──────── PROVIDED RECORDS ────────
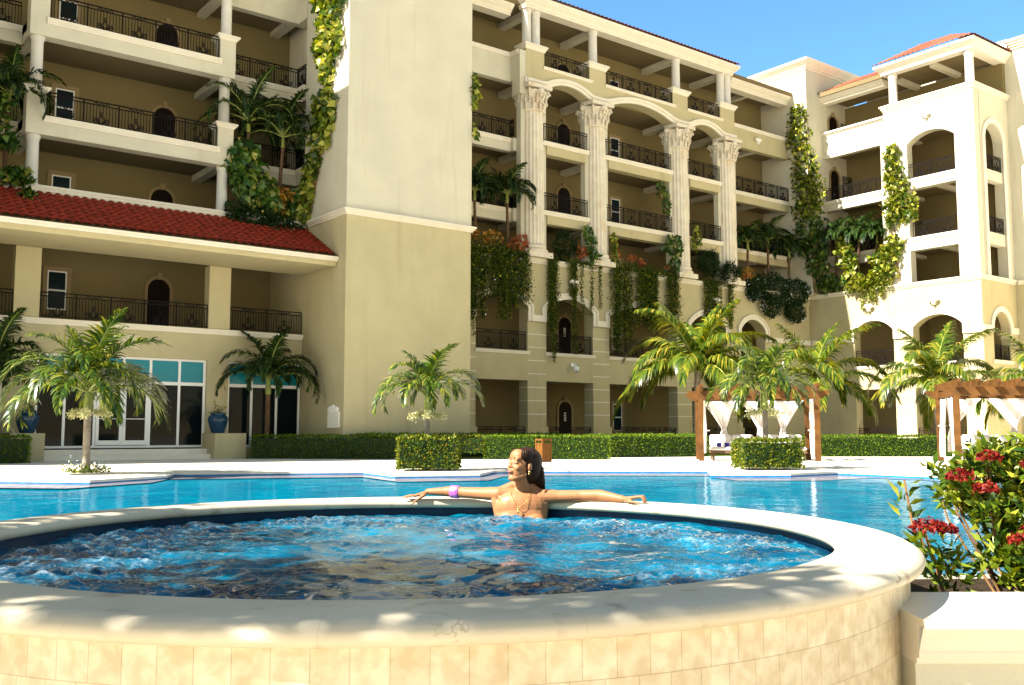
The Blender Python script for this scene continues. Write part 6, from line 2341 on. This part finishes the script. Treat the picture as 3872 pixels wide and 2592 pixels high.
# arm on the left of the picture
capsule(b, lp(-0.085, 6.375, 0.512), lp(-0.20, 6.43, 0.512), 0.047, 0.040)
capsule(b, lp(-0.20, 6.43, 0.512), lp(-0.32, 6.485, 0.515), 0.040, 0.036)
capsule(b, lp(-0.32, 6.485, 0.515), lp(-0.42, 6.515, 0.520), 0.037, 0.035)
capsule(b, lp(-0.42, 6.515, 0.520), lp(-0.555, 6.535, 0.517), 0.033, 0.021)
# arm on the right of the picture
capsule(b, lp(0.178, 6.365, 0.498), lp(0.30, 6.345, 0.500), 0.050, 0.039)
capsule(b, lp(0.30, 6.345, 0.500), lp(0.45, 6.31, 0.506), 0.039, 0.035)
capsule(b, lp(0.45, 6.31, 0.506), lp(0.56, 6.27, 0.509), 0.036, 0.037)
capsule(b, lp(0.56, 6.27, 0.509), lp(0.690, 6.155, 0.495), 0.037, 0.021)


def hand(mb, wrist, knuckle, side, fingers, thumb, flat=0.55):
    """palm box-ish block, then one chain of capsules per finger"""
    w_, k = Vector(wrist), Vector(knuckle)
    side = Vector(side).normalized()
    for i in (-1.5, -0.5, 0.5, 1.5):
        capsule(mb, w_ + side * 0.007 * i, k + side * 0.0125 * i, 0.0135, 0.0098, 10)
    for ch in fingers:
        for p, q, ra, rb in zip(ch[:-1], ch[1:], (0.0080, 0.0075, 0.0068), (0.0075, 0.0068, 0.0058)):
            capsule(mb, p, q, ra, rb, 8)
    for p, q, ra, rb in zip(thumb[:-1], thumb[1:], (0.0115, 0.0092, 0.008), (0.0092, 0.008, 0.0062)):
        capsule(mb, p, q, ra, rb, 8)


kn = lp(-0.640, 6.525, 0.492)
fl = []
for i, (L1, dz, dx) in enumerate(((0.070, 0.000, -0.002), (0.082, 0.001, 0.0), (0.076, 0.0, 0.002), (0.058, -0.001, 0.006))):
    o = kn + Vector((dx, 0.0185 - 0.0125 * i + 0.0, 0.001)) * 1.0
    sp = 0.012 * (1.5 - i)
    fl.append([o, o + Vector((-L1 * 0.45, sp * 0.35, 0.000)), o + Vector((-L1 * 0.75, sp * 0.7, -0.006)), o + Vector((-L1, sp, -0.011 + dz))])
hand(b, lp(-0.560, 6.535, 0.514), kn, (0, 1, 0), fl, [lp(-0.575, 6.515, 0.497), lp(-0.605, 6.488, 0.478), lp(-0.632, 6.470, 0.460), lp(-0.655, 6.461, 0.440)])
kn = lp(0.778, 6.075, 0.513)
fl = []
dv = Vector((0.70, -0.60, 0)).normalized()
sd_ = Vector((0.60, 0.70, 0.0))
for i, L1 in enumerate((0.070, 0.080, 0.076, 0.060)):
    o = kn + sd_ * (0.0125 * (i - 1.5))
    fl.append([o, o + dv * L1 * 0.46 + Vector((0, 0, 0.006 - 0.003 * abs(i - 1))), o + dv * L1 * 0.62 + Vector((0, 0, -0.016)), o + dv * L1 * 0.66 + Vector((0, 0, -0.032))])
hand(b, lp(0.694, 6.150, 0.494), kn, sd_, fl, [lp(0.705, 6.125, 0.487), lp(0.728, 6.085, 0.482), lp(0.752, 6.060, 0.481), lp(0.772, 6.045, 0.480)])
body = b.build('body', 'skin', lady)
bake(body, 0.0042, 7)

# hair: a cap over the skull with long strands behind the shoulder
b = MB()
b.ell(hp(0, -0.040, 0.040), (0.086, 0.105, 0.088), 20, 14, HR)
b.ell(hp(0, -0.060, -0.01), (0.084, 0.080, 0.095), 18, 12, HR)
for sg in (-1, 1):
    b.ell(hp(sg * 0.050, 0.012, 0.060), (0.030, 0.050, 0.044), 14, 10, HR)
r_ = random.Random(4)
for k in range(70):
    t = k / 69
    a = R(-70 + 150 * t)
    yy = 6.405 + 0.035 * math.sin(t * 3.1) + r_.uniform(-0.016, 0.016)
    st = lp(0.085 + 0.085 * t, yy - 0.02, 0.750 - 0.05 * t * t + r_.uniform(-0.01, 0.01))
    m1 = lp(0.088 + 0.108 * t, yy, 0.675)
    m2 = lp(0.088 + 0.118 * t, yy + 0.005, 0.600)
    en = lp(0.088 + 0.122 * t, yy, 0.526 + r_.uniform(-0.008, 0.012) + 0.05 * (t - 0.45) ** 2)
    b.tube([st, m1, m2, en], [0.014, 0.013, 0.011, 0.005], 6)
for k in range(10):
    st = hp(0.064, -0.01 - 0.006 * k, -0.03)
    en = lp(-0.006 + 0.003 * k, 6.395 + 0.004 * k, 0.535 + r_.uniform(0, 0.01))
    b.tube([st, st.lerp(en, 0.5) + Vector((-0.006, 0.01, 0)), en], [0.010, 0.009, 0.005], 6)
hair = b.build('hair', 'hair', lady)
bake(hair, 0.005, 3)
hm = M['hair'].node_tree
w_ = hm.nodes.new("ShaderNodeTexWave")
w_.inputs["Scale"].default_value = 26
w_.inputs["Distortion"].default_value = 4
w_.inputs["Detail"].default_value = 3
tc = hm.nodes.new("ShaderNodeTexCoord")
bp = hm.nodes.new("ShaderNodeBump")
bp.inputs["Strength"].default_value = 0.5
bp.inputs["Distance"].default_value = 0.006
hm.links.new(tc.outputs["Object"], w_.inputs["Vector"])
hm.links.new(w_.outputs["Fac"], bp.inputs["Height"])
hm.links.new(bp.outputs["Normal"], hm.nodes["Principled BSDF"].inputs["Normal"])
b = MB()
for k in range(60):
    t = k / 59
    yy = 6.385 + 0.03 * math.sin(t * 3.1) + r_.uniform(-0.016, 0.008)
    q = [lp(0.060 + 0.085 * t, yy - 0.035 + 0.03 * t, 0.792 - 0.05 * t * t), lp(0.082 + 0.10 * t, yy - 0.012, 0.735 - 0.01 * t), lp(0.090 + 0.114 * t, yy - 0.010, 0.655), lp(0.090 + 0.122 * t, yy - 0.004, 0.59), lp(0.086 + 0.130 * t + r_.uniform(-.008, .008), yy, 0.518 + r_.uniform(-0.008, 0.012))]
    b.tube(q, [0.002, 0.0032, 0.0032, 0.0028, 0.001], 4)
b.build('hair_strands', 'hairlight', lady, 180)
# small features of the face
for sg in (-1, 1):
    b = MB()
    b.tube([hp(sg * (0.013 + 0.027 * i / 6), 0.0775 - 0.0105 * (i / 6) ** 2 - 0.0035, 0.0008 - 0.0042 * math.sin(math.pi * i / 6)) for i in range(7)], 0.0016, 5)
    b.build('eyelashes', 'brow', lady, 180)
    b = MB()
    b.tube([hp(sg * (0.011 + 0.034 * i / 6), 0.0765 - 0.014 * (i / 6) ** 2, 0.027 + 0.0055 * math.sin(math.pi * (0.15 + 0.7 * i / 6))) for i in range(7)], [0.0018, 0.0024, 0.0024, 0.0022, 0.002, 0.0016, 0.001], 5)
    b.build('eyebrow', 'brow', lady, 180)
b = MB()
b.ell(hp(0, 0.0815, -0.0445), (0.0185, 0.0065, 0.0040), 12, 8, HR)
b.ell(hp(0, 0.0815, -0.0525), (0.0155, 0.0070, 0.0048), 12, 8, HR)
b.build('lips', 'lips', lady, 180)
b = MB()
b.ell(hp(-0.074, -0.004, -0.034), (0.008, 0.008, 0.008), 10, 8)
b.ell(hp(-0.076, -0.003, -0.046), (0.006, 0.006, 0.006), 10, 8)
b.build('earring', 'gold', lady, 180)
# necklace and pendant
b = MB()
NK = [lp(-0.006, 6.325, 0.535), lp(-0.002, 6.287, 0.500), lp(0.008, 6.266, 0.470), lp(0.024, 6.252, 0.446), lp(0.040, 6.247, 0.437), lp(0.056, 6.248, 0.441), lp(0.078, 6.256, 0.456), lp(0.096, 6.266, 0.478), lp(0.112, 6.285, 0.505), lp(0.122, 6.325, 0.535)]
for i in range(len(NK) - 1):
    for k in range(3):
        b.ell(NK[i].lerp(NK[i + 1], k / 3), (0.0026,) * 3, 6, 5)
b.tube(NK, 0.0011, 4)
b.ell(lp(0.040, 6.243, 0.425), (0.005, 0.004, 0.008), 8, 6)
b.ell(lp(0.039, 6.241, 0.408), (0.007, 0.005, 0.011), 8, 6)
b.build('necklace', 'gold', lady, 180)
b = MB()
ax = [lp(-0.345, 6.494, 0.517), lp(-0.352, 6.496, 0.517), lp(-0.395, 6.510, 0.519), lp(-0.402, 6.512, 0.519)]
b.tube(ax, [0.0395, 0.0415, 0.0415, 0.0395], 24, False)
bg_ = b.build('bracelet', 'bangle', lady, 180)
sm = bg_.modifiers.new('thick', 'SOLIDIFY')
sm.thickness = 0.005
b = MB()
for x, y in ((-0.015, 6.281), (0.135, 6.276)):
    vs = []
    b.ell(lp(x, y + 0.01, 0.326), (0.085, 0.058, 0.060), 18, 12)
b.ell(lp(0.06, 6.335, 0.31), (0.172, 0.086, 0.05), 20, 10)
b.build('bikini_top', 'bikini', lady, 180)
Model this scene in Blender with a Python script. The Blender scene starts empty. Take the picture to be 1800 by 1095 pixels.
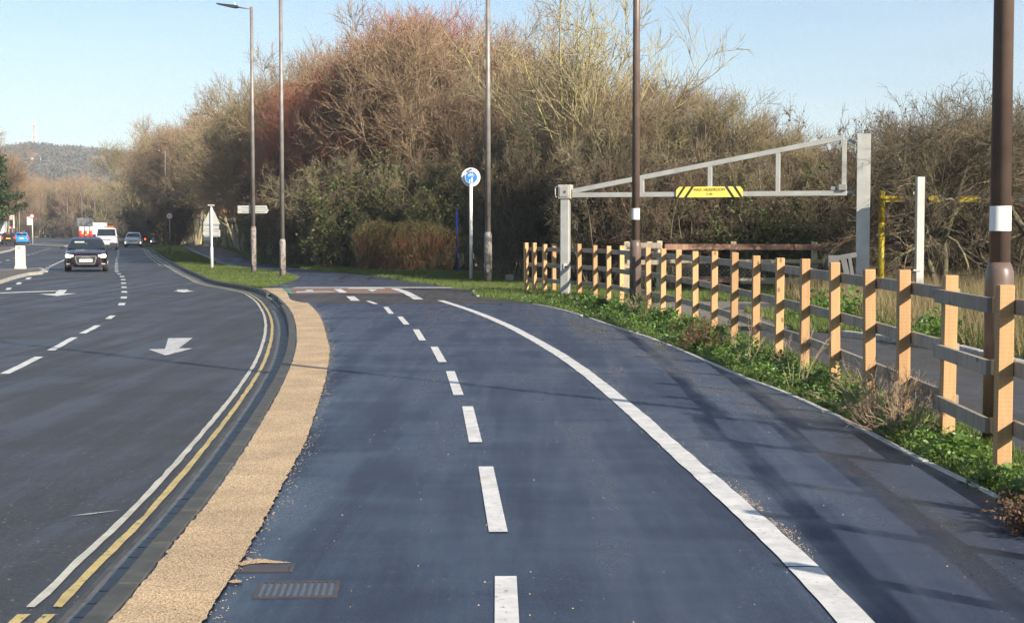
────────
* [INSTRUCTIONS TO FOLLOW]: Using the records above, gather all lines where the string "Blender" is present.

* [COMPLETED TASK]:
The Blender Python script for this scene continues. Write part 6, from line 2341 on. This part finishes the script. Treat the picture as 3872 pixels wide and 2592 pixels high.
Model this scene in Blender with a Python script. The Blender scene starts empty. Take the picture to be 1800 by 1095 pixels.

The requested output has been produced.